Non può lasciare indifferenti la dichiarazione del Comitato per i diritti dell’infanzia delle Nazioni Unite. Eppure in molti non ne sono a conoscenza… Ma andiamo con ordine.
Riteniamo utile, innanzitutto, tener ben presente la proclamazione del Diritto alla Pace da parte della Dichiarazione universale dei diritti umani dell'ONU (art. 28), e ricordare che anche nel nostro Paese, la stessa Costituzione italiana (art. 11) ripudia la guerra. Questo per rafforzare il concetto incontrovertibile che, se la guerra stessa è un crimine, i crimini che essa sempre commette nei confronti degli innocenti, anche nel caso questi siano “vittime collaterali”, sono da considerarsi empietà ancor più ingiustificabili.
Purtroppo la lettura, punto per punto, di quanto stiamo per sintetizzare qui di seguito, non fa altro che aumentare lo sconforto, facendoci accorgere che da tempo accade esattamente il contrario di quanto prevedono le fondamentali convenzioni che mirano a tutelare l’infanzia in caso di ostilità.
La Convenzione sui diritti dell’infanzia, approvata il 20 novembre del 1989 e ratificata attualmente da 193 Stati, rappresenta lo strumento normativo internazionale più importante e completo in materia di promozione e tutela dei diritti dell'infanzia, e costituisce uno strumento giuridico vincolante per gli Stati che la riconoscono.
Tale Convenzione afferma: “…occorre preparare pienamente il fanciullo ad avere una sua vita individuale nella società, ed educarlo nello spirito degli ideali proclamati nella Carta delle Nazioni Unite, in particolare in uno spirito di pace, di dignità, di tolleranza, di libertà, di uguaglianza e di solidarietà”.
Lo stesso concetto è approfondito e ribadito all’art. 29: “Gli Stati parti convengono che l'educazione del fanciullo deve avere come finalità: a) favorire lo sviluppo della personalità del fanciullo nonché lo sviluppo delle sue facoltà e delle sue attitudini mentali e fisiche, in tutta la loro potenzialità; b) sviluppare nel fanciullo il rispetto dei diritti dell'uomo e delle libertà fondamentali e dei principi consacrati nella Carta delle Nazioni Unite; c) sviluppare nel fanciullo il rispetto dei suoi genitori, della sua identità, della sua lingua e dei suoi valori culturali, nonché il rispetto dei valori nazionali del paese nel quale vive, del paese di cui può essere originario e delle civiltà diverse dalla sua; d) preparare il fanciullo ad assumere le responsabilità della vita in una società libera, in uno spirito di comprensione, di pace, di tolleranza, di uguaglianza tra i sessi e di amicizia tra tutti i popoli e gruppi etnici, nazionali e religiosi e delle persone di origine autoctona; e) sviluppare nel fanciullo il rispetto dell'ambiente naturale.”

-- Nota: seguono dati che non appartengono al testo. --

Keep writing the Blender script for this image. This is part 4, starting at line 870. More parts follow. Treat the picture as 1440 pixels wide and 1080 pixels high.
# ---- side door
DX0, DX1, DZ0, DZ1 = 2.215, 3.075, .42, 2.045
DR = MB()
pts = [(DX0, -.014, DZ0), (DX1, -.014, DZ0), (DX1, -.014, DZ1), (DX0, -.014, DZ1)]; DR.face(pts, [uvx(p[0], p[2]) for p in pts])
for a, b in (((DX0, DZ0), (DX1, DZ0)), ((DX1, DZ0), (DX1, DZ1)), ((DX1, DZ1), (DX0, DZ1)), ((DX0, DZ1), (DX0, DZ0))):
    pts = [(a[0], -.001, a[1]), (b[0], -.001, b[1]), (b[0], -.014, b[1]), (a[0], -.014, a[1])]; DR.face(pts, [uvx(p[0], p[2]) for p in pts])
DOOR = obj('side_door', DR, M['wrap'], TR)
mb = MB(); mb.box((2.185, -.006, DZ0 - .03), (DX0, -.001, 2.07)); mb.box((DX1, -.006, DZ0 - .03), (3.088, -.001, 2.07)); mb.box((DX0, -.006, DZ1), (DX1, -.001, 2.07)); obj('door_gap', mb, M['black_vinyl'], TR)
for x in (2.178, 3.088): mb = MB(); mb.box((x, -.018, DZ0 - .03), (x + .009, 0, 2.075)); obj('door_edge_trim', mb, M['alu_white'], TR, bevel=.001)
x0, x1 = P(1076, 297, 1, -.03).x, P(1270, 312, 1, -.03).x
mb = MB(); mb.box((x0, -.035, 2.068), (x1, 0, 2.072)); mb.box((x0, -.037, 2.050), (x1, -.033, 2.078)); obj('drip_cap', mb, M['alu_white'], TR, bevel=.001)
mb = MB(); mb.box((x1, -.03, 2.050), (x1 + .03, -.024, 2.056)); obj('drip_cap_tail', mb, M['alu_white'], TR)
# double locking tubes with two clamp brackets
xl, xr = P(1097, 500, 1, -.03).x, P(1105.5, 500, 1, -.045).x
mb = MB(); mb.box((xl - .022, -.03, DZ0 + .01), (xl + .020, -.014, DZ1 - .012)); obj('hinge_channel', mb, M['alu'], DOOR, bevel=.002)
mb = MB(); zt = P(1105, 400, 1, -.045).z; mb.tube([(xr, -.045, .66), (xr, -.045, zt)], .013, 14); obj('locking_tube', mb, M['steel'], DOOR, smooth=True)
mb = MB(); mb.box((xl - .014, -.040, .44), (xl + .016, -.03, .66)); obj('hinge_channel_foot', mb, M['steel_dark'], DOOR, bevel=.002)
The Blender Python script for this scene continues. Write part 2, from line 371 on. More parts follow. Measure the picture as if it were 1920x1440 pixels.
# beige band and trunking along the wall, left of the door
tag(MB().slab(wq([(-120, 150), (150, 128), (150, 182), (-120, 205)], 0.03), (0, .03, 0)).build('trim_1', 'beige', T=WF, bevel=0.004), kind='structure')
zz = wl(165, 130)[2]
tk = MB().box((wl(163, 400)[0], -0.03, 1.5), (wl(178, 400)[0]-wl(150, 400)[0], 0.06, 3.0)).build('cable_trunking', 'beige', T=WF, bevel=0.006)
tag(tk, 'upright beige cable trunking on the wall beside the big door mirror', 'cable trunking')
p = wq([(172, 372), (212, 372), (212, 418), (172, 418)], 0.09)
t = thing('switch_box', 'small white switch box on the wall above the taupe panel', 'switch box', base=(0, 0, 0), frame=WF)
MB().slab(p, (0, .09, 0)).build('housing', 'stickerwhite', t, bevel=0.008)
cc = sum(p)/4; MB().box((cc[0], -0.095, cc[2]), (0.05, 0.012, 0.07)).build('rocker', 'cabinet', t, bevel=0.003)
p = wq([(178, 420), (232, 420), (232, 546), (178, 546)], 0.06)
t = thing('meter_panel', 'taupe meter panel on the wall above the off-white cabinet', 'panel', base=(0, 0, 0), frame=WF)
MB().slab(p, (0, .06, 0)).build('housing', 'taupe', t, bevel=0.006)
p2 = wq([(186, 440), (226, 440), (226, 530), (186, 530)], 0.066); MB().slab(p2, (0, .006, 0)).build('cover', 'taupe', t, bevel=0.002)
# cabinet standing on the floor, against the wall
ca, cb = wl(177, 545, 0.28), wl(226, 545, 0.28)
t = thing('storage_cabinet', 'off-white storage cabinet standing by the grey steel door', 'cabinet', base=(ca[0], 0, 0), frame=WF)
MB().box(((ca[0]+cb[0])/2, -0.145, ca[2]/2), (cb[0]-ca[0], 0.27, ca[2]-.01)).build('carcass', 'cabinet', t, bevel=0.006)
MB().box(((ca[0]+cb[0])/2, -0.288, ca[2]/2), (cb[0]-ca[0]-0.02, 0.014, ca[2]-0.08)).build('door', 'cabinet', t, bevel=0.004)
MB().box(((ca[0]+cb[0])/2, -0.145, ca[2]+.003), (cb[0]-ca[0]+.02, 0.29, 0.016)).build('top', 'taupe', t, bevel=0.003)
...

E ancora, l’interpretazione estensiva dell’art. 37 afferma: “nessun fanciullo sia sottoposto a tortura o a pene o trattamenti crudeli, inumani o degradanti…” cosa che la guerra produce di per se, colpendo tra gli altri, anche i bambini.
L’età di 15 anni è stata, tra le altre cose, portata a 18 dal Protocollo opzionale alla Convenzione internazionale sui diritti dell’infanzia, sul coinvolgimento dei minori nei conflitti armati, adottato dall’Assemblea Generale delle Nazioni Unite il 25 maggio 2000, che condanna il reclutamento, l’addestramento e l’uso dei minori nelle ostilità, all’interno e al di fuori dei confini nazionali, da parte di gruppi armati, diversi dagli eserciti degli stati, e riconoscendo la responsabilità di coloro che reclutano, addestrano e usano i minori a questo scopo.